▶ [EXERCISE DETAILS] Using the listing below, please print exactly the lines from the one with "Write a Blender" through the one with "from mathutils import Vector". Leave out every picture.

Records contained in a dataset
● ● ● ●
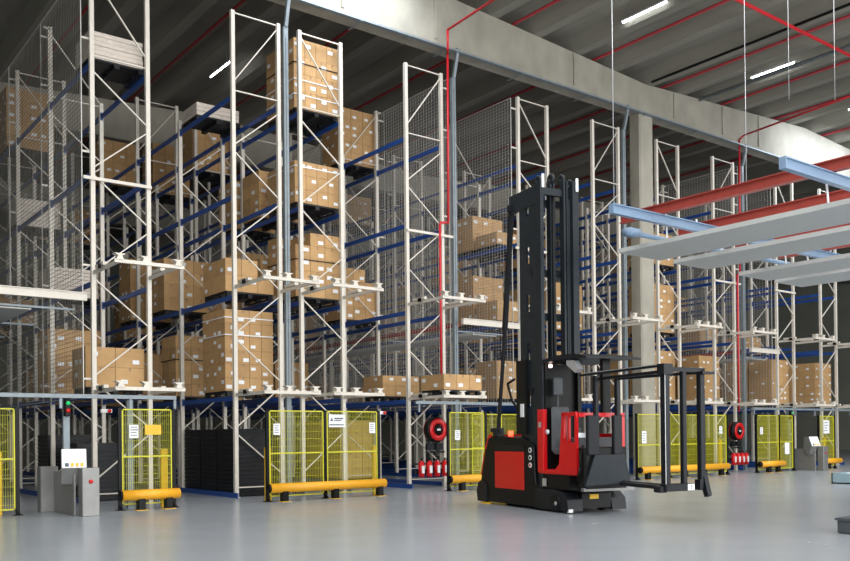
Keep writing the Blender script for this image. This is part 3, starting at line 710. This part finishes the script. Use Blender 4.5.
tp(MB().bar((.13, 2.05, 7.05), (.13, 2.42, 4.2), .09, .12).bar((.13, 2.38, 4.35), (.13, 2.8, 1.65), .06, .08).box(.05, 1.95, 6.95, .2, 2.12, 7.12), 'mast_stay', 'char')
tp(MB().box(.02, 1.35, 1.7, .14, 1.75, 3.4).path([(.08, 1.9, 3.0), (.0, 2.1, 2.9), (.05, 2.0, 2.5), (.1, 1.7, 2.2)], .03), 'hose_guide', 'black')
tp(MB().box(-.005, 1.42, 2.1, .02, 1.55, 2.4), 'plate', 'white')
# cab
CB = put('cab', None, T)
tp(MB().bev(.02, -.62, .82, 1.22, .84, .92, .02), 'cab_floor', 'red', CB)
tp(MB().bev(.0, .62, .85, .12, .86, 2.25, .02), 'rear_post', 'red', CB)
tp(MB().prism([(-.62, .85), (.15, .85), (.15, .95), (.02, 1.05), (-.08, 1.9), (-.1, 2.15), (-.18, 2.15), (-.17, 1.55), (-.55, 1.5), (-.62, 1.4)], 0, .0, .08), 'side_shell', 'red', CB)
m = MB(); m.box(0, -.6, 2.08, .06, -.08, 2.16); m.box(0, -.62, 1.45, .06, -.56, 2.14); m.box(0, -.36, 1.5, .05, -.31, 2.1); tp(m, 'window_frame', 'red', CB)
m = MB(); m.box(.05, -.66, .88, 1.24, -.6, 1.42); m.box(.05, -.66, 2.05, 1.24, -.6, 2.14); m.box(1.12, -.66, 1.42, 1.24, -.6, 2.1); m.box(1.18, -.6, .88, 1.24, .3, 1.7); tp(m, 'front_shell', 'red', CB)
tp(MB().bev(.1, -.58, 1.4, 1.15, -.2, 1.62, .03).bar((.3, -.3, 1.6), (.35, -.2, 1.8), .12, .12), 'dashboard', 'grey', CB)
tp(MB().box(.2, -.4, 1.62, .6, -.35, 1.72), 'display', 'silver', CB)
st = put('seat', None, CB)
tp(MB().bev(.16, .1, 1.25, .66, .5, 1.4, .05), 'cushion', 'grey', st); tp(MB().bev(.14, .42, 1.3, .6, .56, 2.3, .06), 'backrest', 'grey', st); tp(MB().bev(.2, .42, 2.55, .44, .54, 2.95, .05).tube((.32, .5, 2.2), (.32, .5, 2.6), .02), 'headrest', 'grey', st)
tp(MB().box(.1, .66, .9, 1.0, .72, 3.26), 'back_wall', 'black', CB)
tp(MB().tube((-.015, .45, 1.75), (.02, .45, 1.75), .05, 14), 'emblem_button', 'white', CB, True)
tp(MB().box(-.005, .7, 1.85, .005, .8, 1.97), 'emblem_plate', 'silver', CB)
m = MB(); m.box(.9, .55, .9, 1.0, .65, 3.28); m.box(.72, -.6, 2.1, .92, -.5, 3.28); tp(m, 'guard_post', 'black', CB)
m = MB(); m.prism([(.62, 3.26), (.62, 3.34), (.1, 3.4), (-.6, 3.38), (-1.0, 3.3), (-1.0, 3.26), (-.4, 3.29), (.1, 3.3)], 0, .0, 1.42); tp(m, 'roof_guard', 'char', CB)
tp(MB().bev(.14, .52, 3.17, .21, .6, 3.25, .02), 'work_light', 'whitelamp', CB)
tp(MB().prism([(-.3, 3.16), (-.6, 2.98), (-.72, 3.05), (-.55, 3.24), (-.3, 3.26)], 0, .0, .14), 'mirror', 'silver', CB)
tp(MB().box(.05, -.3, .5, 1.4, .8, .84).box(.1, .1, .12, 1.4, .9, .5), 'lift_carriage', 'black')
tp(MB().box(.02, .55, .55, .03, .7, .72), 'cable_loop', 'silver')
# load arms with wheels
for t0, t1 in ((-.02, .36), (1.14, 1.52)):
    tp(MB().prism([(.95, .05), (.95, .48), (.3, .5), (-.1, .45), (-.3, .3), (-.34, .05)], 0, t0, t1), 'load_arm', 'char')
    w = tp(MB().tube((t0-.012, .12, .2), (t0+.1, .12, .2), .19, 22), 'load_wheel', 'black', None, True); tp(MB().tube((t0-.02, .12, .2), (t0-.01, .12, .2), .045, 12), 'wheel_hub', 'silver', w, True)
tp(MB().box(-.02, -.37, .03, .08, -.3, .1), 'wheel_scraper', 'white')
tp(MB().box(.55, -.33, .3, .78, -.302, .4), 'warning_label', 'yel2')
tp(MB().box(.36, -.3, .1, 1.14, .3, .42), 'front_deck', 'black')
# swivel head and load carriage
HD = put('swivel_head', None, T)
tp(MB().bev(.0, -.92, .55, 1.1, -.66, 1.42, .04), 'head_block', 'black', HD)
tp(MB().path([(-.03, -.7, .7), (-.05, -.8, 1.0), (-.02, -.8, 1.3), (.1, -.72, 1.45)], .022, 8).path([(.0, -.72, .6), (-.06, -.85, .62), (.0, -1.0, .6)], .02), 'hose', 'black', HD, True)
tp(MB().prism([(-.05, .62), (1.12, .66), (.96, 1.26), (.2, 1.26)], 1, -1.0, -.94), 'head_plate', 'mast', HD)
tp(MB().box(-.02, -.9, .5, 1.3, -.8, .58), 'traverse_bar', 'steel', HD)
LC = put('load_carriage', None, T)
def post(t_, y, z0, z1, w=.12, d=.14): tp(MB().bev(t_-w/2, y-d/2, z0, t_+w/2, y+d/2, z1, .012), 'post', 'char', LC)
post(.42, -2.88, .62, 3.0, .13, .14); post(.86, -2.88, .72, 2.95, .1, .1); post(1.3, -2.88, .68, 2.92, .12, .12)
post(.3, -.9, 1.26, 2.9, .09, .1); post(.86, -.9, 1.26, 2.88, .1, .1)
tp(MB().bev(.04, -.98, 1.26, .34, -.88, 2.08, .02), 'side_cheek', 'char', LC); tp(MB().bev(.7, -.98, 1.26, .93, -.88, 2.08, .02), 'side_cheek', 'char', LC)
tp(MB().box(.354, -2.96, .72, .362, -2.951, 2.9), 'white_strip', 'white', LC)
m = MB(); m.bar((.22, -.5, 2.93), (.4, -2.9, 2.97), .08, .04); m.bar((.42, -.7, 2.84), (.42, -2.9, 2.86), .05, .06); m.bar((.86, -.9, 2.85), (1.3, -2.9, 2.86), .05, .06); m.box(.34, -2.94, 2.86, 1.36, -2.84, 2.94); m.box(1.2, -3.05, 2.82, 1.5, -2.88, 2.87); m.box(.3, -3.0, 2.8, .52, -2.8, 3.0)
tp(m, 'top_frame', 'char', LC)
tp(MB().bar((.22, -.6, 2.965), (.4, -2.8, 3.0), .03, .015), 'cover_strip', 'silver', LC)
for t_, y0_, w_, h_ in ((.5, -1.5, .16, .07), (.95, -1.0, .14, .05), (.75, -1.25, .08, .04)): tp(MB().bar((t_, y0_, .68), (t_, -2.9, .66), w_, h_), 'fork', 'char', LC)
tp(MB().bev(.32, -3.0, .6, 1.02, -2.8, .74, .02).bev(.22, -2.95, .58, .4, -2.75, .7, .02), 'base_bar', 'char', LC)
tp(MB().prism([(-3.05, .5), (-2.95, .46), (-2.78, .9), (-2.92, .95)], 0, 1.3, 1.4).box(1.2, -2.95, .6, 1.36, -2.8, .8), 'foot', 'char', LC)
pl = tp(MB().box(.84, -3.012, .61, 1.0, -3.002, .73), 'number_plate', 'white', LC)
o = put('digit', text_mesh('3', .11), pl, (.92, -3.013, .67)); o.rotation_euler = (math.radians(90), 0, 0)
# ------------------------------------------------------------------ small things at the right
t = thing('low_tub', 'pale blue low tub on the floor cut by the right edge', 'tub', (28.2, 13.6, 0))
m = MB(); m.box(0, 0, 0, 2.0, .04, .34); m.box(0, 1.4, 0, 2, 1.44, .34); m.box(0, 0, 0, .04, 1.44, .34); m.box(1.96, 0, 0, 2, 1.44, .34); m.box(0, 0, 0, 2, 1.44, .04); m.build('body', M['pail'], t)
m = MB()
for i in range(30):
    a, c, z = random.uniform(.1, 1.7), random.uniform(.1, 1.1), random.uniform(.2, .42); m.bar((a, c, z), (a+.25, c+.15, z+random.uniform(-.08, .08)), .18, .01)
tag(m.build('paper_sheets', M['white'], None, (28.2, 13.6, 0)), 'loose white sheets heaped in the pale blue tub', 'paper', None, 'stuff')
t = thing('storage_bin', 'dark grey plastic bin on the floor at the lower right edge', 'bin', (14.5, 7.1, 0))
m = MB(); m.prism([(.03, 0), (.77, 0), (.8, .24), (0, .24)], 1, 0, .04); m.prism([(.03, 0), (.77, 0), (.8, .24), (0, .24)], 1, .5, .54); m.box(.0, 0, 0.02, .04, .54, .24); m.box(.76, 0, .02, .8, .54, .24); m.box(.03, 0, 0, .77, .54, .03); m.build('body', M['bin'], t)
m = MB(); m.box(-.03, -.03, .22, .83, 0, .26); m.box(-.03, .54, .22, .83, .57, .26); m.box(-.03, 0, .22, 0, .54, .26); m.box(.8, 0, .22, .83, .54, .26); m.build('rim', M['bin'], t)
● ● ● ●
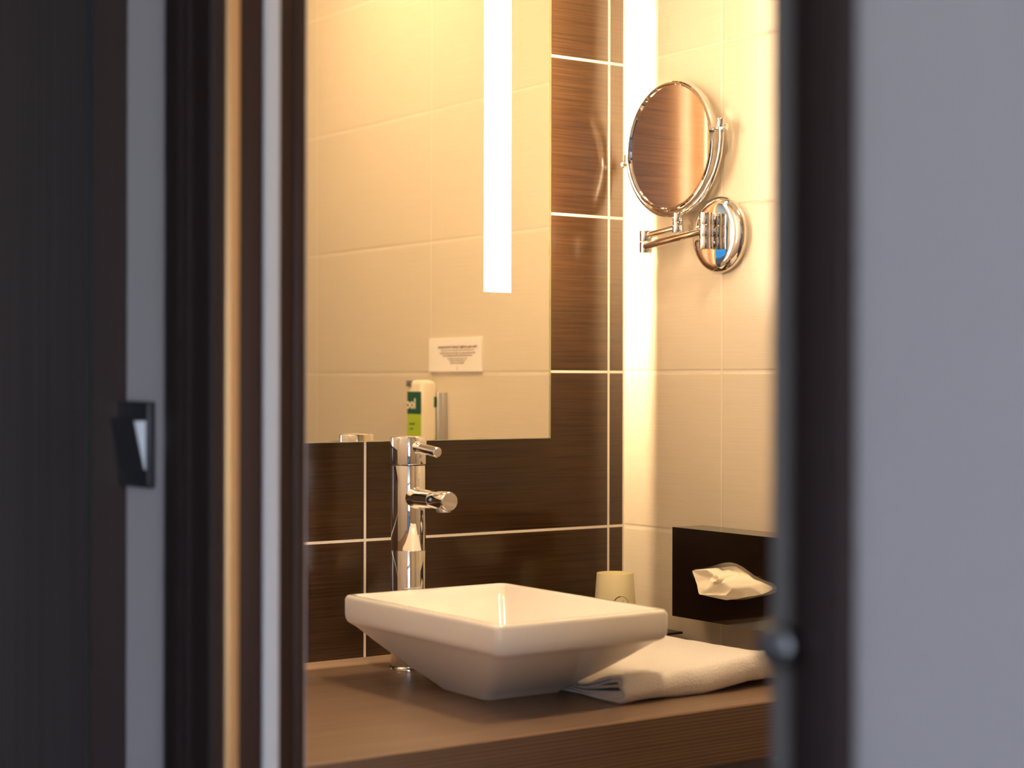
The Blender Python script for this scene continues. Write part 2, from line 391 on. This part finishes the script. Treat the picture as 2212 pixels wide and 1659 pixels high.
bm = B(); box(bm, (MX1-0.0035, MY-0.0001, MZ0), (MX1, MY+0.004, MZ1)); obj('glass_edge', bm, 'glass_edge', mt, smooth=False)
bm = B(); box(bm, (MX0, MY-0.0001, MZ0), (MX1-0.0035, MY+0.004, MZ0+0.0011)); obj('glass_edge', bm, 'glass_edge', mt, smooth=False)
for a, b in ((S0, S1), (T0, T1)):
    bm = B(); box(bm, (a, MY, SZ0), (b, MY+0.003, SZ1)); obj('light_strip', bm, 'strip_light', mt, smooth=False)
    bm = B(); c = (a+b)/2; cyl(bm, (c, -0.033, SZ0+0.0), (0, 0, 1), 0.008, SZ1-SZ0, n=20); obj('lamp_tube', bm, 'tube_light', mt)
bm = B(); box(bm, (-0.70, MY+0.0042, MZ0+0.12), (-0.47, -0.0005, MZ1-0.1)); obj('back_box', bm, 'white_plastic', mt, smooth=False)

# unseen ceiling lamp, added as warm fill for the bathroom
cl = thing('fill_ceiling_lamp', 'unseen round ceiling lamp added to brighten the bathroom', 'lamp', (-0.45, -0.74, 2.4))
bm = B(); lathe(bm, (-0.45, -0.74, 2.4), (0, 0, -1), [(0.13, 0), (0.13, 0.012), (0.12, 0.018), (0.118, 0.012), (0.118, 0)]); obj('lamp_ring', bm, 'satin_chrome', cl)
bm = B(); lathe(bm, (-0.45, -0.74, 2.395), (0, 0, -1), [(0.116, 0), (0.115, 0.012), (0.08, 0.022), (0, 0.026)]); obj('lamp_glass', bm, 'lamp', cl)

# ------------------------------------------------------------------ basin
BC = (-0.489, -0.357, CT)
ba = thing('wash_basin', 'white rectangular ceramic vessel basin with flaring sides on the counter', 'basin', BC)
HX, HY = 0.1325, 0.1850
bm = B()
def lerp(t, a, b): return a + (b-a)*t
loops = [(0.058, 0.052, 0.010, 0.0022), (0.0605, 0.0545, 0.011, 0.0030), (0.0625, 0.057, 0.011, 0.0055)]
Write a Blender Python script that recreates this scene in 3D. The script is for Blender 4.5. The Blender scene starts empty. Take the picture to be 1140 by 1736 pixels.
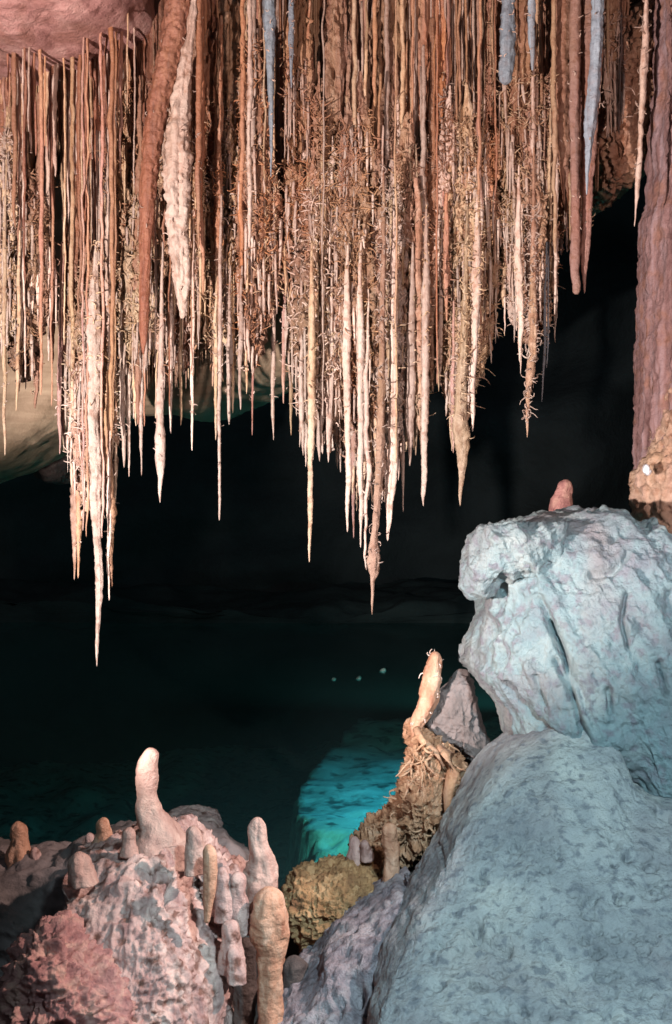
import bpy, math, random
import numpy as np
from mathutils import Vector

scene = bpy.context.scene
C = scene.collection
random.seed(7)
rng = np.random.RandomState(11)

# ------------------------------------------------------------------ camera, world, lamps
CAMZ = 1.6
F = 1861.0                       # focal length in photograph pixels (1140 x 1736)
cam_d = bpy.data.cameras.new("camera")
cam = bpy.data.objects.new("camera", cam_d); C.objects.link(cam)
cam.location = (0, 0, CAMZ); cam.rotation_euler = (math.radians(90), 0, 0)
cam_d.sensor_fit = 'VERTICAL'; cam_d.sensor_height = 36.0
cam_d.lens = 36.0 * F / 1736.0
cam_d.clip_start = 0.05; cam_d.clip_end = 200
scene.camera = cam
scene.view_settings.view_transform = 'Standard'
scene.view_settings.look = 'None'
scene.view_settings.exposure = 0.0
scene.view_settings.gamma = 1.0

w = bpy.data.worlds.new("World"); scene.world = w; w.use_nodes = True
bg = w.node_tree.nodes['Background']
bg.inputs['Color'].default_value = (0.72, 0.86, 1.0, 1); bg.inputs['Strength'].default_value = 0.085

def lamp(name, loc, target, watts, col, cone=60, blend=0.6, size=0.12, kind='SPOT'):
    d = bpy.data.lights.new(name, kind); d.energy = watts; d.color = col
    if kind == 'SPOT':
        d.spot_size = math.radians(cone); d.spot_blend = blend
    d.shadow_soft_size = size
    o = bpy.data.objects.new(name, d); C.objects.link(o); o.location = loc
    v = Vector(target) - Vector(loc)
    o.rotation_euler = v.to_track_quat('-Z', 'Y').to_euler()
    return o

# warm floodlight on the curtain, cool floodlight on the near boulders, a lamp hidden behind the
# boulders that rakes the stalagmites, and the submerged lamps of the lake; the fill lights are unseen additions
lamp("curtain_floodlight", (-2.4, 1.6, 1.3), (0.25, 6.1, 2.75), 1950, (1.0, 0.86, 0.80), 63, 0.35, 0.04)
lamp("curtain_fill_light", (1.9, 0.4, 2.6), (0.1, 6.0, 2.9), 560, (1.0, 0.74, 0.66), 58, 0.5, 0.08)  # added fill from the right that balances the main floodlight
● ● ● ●
▶ [FINAL RESULT]
Write a Blender Python script that recreates this scene in 3D. The script is for Blender 4.5. The Blender scene starts empty. Take the picture to be 1140 by 1736 pixels.
import bpy, math, random
import numpy as np
from mathutils import Vector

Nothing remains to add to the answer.